Records from a dataset:
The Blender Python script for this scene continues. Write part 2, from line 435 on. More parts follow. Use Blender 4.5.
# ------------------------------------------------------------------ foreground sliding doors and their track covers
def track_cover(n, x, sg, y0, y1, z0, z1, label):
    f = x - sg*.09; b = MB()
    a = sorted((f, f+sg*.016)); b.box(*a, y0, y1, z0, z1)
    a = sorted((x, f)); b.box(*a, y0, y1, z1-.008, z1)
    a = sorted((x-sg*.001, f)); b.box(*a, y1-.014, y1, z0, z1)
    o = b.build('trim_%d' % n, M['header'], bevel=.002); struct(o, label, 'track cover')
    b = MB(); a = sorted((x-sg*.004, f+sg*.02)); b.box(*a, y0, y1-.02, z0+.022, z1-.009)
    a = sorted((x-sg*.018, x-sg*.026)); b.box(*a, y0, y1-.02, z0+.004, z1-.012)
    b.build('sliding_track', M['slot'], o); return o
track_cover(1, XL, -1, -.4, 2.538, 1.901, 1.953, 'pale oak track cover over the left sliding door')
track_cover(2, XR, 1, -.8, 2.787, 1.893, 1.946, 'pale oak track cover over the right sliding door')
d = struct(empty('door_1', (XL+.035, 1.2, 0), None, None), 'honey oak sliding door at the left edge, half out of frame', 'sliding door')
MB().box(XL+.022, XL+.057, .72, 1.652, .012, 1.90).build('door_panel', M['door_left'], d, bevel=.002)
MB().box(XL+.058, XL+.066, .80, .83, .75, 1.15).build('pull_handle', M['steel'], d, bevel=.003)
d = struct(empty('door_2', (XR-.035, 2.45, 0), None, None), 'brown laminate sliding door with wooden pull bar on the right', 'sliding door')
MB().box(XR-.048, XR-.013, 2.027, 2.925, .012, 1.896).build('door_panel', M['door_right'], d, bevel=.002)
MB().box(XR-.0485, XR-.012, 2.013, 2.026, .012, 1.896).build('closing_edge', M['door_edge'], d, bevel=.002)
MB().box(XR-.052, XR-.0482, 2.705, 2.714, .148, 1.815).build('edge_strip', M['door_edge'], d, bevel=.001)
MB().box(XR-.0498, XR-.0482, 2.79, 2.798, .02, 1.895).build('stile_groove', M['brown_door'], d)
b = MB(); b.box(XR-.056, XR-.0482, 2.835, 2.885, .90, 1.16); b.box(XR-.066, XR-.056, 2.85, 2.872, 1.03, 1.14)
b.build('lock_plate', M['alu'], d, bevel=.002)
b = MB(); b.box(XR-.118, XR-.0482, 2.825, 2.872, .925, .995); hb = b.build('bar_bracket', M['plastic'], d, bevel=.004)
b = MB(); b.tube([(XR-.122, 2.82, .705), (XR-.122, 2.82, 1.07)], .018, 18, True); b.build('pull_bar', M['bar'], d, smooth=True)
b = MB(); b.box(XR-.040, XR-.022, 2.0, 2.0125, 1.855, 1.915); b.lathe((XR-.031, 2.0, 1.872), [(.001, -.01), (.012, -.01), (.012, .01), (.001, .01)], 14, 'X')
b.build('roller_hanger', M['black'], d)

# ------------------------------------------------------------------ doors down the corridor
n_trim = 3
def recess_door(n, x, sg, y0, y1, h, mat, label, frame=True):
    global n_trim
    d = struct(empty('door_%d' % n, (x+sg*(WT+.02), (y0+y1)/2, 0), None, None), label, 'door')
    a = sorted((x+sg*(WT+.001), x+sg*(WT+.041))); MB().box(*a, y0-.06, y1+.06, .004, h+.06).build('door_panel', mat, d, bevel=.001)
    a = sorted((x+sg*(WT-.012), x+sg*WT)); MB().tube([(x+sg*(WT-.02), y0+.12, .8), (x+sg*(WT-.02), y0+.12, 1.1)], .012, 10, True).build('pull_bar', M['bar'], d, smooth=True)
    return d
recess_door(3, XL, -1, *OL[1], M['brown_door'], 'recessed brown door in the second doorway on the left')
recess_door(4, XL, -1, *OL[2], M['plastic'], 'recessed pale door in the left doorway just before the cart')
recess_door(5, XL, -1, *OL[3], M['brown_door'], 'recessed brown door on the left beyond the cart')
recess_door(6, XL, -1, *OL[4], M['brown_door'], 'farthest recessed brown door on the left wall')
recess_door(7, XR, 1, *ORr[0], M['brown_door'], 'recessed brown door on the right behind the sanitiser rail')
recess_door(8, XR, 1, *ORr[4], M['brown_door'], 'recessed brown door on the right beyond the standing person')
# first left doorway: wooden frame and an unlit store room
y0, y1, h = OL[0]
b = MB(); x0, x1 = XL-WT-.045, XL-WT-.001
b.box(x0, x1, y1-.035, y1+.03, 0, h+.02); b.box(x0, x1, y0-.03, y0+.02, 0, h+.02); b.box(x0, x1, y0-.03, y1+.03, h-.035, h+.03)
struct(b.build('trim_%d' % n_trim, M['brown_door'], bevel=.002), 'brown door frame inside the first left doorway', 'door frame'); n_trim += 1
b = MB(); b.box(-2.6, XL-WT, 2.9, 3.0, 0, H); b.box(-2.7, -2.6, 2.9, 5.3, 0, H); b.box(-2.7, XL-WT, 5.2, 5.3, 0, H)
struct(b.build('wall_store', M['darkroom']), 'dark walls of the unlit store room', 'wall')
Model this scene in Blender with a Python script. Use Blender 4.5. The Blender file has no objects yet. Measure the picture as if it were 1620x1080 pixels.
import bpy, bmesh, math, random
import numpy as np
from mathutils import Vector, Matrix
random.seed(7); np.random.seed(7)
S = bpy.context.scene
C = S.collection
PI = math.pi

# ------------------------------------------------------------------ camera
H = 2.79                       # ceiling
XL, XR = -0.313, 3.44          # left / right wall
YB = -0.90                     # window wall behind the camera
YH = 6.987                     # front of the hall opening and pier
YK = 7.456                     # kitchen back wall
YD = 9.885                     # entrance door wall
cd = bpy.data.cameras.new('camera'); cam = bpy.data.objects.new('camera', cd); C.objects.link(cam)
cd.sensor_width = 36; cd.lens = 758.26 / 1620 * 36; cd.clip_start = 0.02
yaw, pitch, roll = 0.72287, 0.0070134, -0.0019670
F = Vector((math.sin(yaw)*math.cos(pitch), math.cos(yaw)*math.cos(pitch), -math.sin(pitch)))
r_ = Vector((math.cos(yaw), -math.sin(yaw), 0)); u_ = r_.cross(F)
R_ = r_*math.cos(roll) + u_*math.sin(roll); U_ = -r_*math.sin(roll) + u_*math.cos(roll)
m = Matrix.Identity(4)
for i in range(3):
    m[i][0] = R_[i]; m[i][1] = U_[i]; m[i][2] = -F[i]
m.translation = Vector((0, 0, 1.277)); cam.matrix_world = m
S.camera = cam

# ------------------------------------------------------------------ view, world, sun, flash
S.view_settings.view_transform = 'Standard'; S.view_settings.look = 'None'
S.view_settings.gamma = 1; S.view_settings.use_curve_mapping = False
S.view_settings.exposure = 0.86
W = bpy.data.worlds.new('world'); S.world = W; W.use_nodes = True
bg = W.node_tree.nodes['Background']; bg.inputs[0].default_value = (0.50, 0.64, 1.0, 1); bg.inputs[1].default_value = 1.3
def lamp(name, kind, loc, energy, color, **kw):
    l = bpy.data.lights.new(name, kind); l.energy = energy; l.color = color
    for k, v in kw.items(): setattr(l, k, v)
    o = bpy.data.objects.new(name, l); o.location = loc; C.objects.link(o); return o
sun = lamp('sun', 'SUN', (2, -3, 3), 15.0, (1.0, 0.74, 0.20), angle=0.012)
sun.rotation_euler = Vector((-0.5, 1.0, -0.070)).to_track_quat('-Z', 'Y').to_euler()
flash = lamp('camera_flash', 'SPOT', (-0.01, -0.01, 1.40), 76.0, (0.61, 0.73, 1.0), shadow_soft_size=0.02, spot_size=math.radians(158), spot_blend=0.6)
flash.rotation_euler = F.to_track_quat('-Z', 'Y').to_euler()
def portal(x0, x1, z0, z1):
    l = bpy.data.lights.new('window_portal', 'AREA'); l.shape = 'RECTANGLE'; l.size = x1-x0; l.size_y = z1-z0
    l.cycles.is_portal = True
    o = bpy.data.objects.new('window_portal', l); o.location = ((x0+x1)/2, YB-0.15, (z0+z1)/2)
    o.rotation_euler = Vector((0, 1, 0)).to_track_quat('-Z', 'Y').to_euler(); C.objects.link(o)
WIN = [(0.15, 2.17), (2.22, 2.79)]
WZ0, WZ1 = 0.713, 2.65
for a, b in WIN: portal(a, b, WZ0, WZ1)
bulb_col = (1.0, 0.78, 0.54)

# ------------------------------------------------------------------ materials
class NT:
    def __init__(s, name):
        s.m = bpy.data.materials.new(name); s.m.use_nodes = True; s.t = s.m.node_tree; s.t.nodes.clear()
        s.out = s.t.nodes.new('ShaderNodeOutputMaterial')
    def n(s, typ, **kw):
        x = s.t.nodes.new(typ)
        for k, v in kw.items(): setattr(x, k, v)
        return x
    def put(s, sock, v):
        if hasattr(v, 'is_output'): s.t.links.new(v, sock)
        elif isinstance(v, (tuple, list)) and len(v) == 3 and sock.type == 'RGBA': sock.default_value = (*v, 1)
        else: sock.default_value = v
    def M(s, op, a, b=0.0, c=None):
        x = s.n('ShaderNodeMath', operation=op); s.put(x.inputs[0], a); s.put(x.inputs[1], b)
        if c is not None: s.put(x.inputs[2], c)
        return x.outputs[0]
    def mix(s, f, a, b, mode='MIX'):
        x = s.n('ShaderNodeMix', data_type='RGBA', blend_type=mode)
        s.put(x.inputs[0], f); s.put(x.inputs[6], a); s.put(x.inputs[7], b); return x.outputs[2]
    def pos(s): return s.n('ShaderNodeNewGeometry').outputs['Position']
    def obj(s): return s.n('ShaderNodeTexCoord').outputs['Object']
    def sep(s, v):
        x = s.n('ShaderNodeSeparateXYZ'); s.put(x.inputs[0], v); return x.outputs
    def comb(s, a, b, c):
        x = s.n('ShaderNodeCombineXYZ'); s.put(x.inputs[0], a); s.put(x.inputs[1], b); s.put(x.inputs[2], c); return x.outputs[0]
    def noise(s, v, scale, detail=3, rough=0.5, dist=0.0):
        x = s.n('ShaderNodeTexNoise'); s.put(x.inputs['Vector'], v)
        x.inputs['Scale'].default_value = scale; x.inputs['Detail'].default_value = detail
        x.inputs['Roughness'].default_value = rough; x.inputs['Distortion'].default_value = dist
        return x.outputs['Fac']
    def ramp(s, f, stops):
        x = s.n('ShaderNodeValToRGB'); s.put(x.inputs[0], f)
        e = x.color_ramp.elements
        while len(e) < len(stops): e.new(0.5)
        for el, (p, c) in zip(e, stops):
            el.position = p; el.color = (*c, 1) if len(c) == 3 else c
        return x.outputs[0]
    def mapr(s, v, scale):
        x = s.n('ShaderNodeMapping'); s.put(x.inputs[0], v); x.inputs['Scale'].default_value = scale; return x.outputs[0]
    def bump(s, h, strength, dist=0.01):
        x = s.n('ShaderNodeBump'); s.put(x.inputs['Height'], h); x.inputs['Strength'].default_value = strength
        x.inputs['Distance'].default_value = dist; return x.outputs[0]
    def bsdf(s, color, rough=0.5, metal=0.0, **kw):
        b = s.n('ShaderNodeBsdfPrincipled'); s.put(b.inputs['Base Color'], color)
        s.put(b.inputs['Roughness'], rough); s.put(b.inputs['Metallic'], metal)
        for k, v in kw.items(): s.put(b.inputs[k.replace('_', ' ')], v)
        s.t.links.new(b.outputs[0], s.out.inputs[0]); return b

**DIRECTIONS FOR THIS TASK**
In the material above, locate the line containing "struct(b.build('wall_store', M['darkroom']), 'dark" and the line containing "S.camera = cam". Transcribe exactly those two lines and every line between them, and nothing more.

**SOLUTION**
struct(b.build('wall_store', M['darkroom']), 'dark walls of the unlit store room', 'wall')
Model this scene in Blender with a Python script. Use Blender 4.5. The Blender file has no objects yet. Measure the picture as if it were 1620x1080 pixels.
import bpy, bmesh, math, random
import numpy as np
from mathutils import Vector, Matrix
random.seed(7); np.random.seed(7)
S = bpy.context.scene
C = S.collection
PI = math.pi

# ------------------------------------------------------------------ camera
H = 2.79                       # ceiling
XL, XR = -0.313, 3.44          # left / right wall
YB = -0.90                     # window wall behind the camera
YH = 6.987                     # front of the hall opening and pier
YK = 7.456                     # kitchen back wall
YD = 9.885                     # entrance door wall
cd = bpy.data.cameras.new('camera'); cam = bpy.data.objects.new('camera', cd); C.objects.link(cam)
cd.sensor_width = 36; cd.lens = 758.26 / 1620 * 36; cd.clip_start = 0.02
yaw, pitch, roll = 0.72287, 0.0070134, -0.0019670
F = Vector((math.sin(yaw)*math.cos(pitch), math.cos(yaw)*math.cos(pitch), -math.sin(pitch)))
r_ = Vector((math.cos(yaw), -math.sin(yaw), 0)); u_ = r_.cross(F)
R_ = r_*math.cos(roll) + u_*math.sin(roll); U_ = -r_*math.sin(roll) + u_*math.cos(roll)
m = Matrix.Identity(4)
for i in range(3):
    m[i][0] = R_[i]; m[i][1] = U_[i]; m[i][2] = -F[i]
m.translation = Vector((0, 0, 1.277)); cam.matrix_world = m
S.camera = cam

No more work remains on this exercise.